TASK DIRECTIONS: From the first line of the data down to and including the line with "w.node_tree.nodes['Background'].inputs[1].default_value = 0.2", copy everything exactly, leaving out pictures.
☆ ☆ ☆ ☆
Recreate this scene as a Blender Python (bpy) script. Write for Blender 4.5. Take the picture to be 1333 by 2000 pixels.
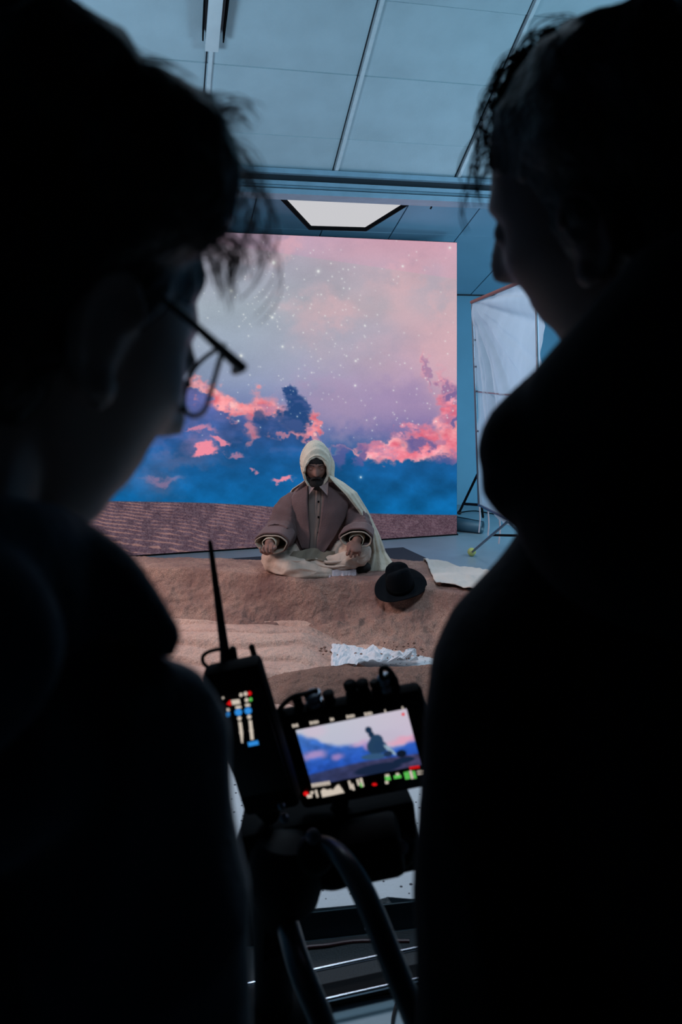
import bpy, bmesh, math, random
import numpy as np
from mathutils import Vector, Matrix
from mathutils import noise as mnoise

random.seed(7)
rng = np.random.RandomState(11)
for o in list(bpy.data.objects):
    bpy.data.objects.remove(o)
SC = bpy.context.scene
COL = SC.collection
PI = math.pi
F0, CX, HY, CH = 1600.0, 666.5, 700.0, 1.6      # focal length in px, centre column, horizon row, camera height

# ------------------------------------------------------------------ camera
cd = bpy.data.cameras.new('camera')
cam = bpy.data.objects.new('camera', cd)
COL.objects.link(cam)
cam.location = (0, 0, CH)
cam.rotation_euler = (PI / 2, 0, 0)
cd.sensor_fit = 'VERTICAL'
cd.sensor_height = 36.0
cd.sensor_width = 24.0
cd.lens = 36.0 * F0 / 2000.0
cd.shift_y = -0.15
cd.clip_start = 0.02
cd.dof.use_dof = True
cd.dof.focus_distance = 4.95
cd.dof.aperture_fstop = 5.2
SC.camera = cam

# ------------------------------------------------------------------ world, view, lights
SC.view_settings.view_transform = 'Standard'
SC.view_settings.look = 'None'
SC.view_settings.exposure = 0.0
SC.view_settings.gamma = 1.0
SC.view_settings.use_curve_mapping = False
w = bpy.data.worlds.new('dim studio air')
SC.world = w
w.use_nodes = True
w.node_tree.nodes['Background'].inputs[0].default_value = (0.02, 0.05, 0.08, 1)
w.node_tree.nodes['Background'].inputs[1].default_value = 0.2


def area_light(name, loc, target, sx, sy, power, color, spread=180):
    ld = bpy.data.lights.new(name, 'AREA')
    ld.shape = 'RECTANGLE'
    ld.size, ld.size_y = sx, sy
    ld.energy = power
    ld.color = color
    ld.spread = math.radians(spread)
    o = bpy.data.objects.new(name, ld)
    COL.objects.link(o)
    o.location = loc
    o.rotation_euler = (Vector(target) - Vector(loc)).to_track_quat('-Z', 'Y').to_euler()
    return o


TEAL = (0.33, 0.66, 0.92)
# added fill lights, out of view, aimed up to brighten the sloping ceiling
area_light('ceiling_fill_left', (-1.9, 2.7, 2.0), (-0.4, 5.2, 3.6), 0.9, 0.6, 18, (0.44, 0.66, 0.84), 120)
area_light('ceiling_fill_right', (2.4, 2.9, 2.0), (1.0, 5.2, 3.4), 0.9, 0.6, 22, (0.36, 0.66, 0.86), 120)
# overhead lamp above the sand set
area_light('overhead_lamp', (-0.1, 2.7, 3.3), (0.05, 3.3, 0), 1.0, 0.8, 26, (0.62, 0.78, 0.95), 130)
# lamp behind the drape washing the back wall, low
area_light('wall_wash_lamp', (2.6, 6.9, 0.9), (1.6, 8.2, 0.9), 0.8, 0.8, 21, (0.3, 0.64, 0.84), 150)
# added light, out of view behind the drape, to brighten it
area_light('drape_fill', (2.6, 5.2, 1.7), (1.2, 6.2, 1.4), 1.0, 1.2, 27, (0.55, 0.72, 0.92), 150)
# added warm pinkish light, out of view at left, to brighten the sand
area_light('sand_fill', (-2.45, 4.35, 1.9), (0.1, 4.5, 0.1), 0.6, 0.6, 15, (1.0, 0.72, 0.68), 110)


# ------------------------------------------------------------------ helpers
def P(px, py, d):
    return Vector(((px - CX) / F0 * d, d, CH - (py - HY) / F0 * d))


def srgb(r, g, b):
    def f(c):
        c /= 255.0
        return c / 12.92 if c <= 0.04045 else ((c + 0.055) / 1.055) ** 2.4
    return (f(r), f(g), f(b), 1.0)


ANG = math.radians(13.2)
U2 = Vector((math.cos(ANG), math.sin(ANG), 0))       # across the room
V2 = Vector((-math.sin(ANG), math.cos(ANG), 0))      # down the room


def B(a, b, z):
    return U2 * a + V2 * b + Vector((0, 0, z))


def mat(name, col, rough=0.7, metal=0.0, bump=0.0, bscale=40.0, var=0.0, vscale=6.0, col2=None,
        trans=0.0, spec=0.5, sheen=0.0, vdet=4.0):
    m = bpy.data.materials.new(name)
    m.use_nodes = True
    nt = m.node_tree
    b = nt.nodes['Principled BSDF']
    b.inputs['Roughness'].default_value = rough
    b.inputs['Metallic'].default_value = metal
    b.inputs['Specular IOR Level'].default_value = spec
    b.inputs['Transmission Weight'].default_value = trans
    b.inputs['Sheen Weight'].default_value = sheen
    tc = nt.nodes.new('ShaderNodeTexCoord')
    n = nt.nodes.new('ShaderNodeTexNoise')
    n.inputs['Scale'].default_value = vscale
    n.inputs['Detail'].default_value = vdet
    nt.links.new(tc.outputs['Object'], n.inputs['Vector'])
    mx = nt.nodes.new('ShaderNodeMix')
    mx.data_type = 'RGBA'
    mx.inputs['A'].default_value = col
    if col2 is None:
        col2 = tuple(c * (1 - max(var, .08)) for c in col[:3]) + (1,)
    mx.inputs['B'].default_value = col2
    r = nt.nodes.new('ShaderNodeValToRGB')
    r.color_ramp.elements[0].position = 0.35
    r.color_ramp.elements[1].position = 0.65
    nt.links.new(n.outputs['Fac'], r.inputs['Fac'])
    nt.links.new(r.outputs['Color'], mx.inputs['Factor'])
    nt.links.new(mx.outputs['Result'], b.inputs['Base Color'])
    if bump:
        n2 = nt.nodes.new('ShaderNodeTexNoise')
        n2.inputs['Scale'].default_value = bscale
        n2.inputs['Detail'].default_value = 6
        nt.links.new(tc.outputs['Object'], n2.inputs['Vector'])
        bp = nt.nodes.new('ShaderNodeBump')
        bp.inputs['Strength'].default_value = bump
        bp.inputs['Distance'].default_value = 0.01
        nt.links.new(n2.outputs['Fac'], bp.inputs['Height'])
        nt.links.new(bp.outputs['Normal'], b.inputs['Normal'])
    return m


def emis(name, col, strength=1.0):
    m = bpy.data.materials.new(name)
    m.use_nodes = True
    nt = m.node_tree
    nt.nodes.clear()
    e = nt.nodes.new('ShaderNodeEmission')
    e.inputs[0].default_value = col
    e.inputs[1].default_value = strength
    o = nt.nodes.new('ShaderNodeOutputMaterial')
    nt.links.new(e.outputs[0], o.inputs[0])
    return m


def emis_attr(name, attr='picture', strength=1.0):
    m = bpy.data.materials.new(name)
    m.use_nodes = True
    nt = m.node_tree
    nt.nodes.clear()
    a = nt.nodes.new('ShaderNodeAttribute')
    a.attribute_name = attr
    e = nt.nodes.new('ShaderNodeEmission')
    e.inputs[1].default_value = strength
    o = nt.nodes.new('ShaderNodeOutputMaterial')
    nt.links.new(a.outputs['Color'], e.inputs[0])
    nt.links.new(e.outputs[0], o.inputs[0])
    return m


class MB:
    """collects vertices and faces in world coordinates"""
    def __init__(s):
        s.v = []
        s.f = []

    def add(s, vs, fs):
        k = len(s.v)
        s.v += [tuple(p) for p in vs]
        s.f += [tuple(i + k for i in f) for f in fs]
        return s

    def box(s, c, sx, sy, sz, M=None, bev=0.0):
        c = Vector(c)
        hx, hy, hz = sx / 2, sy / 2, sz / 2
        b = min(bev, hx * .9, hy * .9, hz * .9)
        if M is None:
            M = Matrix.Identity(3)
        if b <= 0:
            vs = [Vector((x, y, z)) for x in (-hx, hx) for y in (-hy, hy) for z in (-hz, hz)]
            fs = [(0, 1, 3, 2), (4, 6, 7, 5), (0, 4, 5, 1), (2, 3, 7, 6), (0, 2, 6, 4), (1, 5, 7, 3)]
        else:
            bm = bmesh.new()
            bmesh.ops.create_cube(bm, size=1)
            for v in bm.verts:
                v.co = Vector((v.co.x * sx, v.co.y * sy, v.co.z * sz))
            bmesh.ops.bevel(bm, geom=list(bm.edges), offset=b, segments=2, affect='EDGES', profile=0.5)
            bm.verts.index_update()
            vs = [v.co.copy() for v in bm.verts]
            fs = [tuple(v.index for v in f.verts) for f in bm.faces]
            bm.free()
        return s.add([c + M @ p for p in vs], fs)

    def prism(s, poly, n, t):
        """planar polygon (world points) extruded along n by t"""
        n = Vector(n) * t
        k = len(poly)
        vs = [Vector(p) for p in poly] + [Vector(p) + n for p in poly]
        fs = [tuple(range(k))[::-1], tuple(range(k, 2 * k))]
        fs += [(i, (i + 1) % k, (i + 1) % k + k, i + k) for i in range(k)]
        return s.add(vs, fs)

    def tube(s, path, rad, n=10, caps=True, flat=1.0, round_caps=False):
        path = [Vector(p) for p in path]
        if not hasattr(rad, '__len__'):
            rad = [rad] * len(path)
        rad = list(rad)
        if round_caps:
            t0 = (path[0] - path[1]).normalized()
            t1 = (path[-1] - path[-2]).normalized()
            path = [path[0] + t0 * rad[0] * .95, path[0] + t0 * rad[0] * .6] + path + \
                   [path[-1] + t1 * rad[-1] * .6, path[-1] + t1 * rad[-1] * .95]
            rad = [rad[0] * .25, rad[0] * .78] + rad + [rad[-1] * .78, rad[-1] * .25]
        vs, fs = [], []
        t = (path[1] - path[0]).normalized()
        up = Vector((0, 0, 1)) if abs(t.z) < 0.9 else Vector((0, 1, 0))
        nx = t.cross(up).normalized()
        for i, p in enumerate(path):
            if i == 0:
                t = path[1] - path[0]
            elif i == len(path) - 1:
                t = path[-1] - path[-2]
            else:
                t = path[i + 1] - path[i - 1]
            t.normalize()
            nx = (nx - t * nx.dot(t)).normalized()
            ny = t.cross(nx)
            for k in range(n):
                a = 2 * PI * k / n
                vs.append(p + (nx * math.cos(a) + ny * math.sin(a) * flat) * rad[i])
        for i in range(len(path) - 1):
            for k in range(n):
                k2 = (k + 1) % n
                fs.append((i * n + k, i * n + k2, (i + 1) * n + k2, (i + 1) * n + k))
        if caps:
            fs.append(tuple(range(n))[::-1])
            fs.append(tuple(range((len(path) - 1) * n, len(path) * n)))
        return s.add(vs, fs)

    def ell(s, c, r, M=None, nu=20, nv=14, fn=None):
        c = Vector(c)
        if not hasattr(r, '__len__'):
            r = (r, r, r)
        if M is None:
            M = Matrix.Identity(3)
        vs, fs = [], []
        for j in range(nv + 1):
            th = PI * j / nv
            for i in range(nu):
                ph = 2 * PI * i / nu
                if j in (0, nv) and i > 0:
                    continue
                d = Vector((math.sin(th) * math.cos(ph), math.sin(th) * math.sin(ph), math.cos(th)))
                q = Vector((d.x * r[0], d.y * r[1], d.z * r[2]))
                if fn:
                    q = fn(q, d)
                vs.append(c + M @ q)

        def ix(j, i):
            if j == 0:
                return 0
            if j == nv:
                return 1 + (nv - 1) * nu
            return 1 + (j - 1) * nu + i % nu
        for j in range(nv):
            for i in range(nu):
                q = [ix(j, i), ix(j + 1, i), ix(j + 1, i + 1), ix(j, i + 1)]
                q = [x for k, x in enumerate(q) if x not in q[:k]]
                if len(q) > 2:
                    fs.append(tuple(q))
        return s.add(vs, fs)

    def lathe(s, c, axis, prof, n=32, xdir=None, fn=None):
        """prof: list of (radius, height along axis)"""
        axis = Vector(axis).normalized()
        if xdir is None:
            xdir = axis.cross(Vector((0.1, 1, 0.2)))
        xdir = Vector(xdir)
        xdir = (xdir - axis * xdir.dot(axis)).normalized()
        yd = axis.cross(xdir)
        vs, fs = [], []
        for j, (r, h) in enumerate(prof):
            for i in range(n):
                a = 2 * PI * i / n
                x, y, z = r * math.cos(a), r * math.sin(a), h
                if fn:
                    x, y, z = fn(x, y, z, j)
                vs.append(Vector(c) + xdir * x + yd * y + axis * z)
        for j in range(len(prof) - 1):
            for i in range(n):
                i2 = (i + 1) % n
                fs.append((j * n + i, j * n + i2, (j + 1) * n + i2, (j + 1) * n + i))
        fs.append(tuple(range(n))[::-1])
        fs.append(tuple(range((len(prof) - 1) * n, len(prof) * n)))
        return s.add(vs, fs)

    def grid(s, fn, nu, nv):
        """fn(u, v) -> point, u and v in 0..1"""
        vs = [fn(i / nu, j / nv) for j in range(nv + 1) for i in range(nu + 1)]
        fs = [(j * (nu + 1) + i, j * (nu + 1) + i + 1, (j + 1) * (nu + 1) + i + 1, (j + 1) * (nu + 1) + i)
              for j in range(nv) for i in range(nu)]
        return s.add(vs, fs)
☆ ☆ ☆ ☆
RIGHT ANSWER:
Recreate this scene as a Blender Python (bpy) script. Write for Blender 4.5. Take the picture to be 1333 by 2000 pixels.
import bpy, bmesh, math, random
import numpy as np
from mathutils import Vector, Matrix
from mathutils import noise as mnoise

random.seed(7)
rng = np.random.RandomState(11)
for o in list(bpy.data.objects):
    bpy.data.objects.remove(o)
SC = bpy.context.scene
COL = SC.collection
PI = math.pi
F0, CX, HY, CH = 1600.0, 666.5, 700.0, 1.6      # focal length in px, centre column, horizon row, camera height

# ------------------------------------------------------------------ camera
cd = bpy.data.cameras.new('camera')
cam = bpy.data.objects.new('camera', cd)
COL.objects.link(cam)
cam.location = (0, 0, CH)
cam.rotation_euler = (PI / 2, 0, 0)
cd.sensor_fit = 'VERTICAL'
cd.sensor_height = 36.0
cd.sensor_width = 24.0
cd.lens = 36.0 * F0 / 2000.0
cd.shift_y = -0.15
cd.clip_start = 0.02
cd.dof.use_dof = True
cd.dof.focus_distance = 4.95
cd.dof.aperture_fstop = 5.2
SC.camera = cam

# ------------------------------------------------------------------ world, view, lights
SC.view_settings.view_transform = 'Standard'
SC.view_settings.look = 'None'
SC.view_settings.exposure = 0.0
SC.view_settings.gamma = 1.0
SC.view_settings.use_curve_mapping = False
w = bpy.data.worlds.new('dim studio air')
SC.world = w
w.use_nodes = True
w.node_tree.nodes['Background'].inputs[0].default_value = (0.02, 0.05, 0.08, 1)
w.node_tree.nodes['Background'].inputs[1].default_value = 0.2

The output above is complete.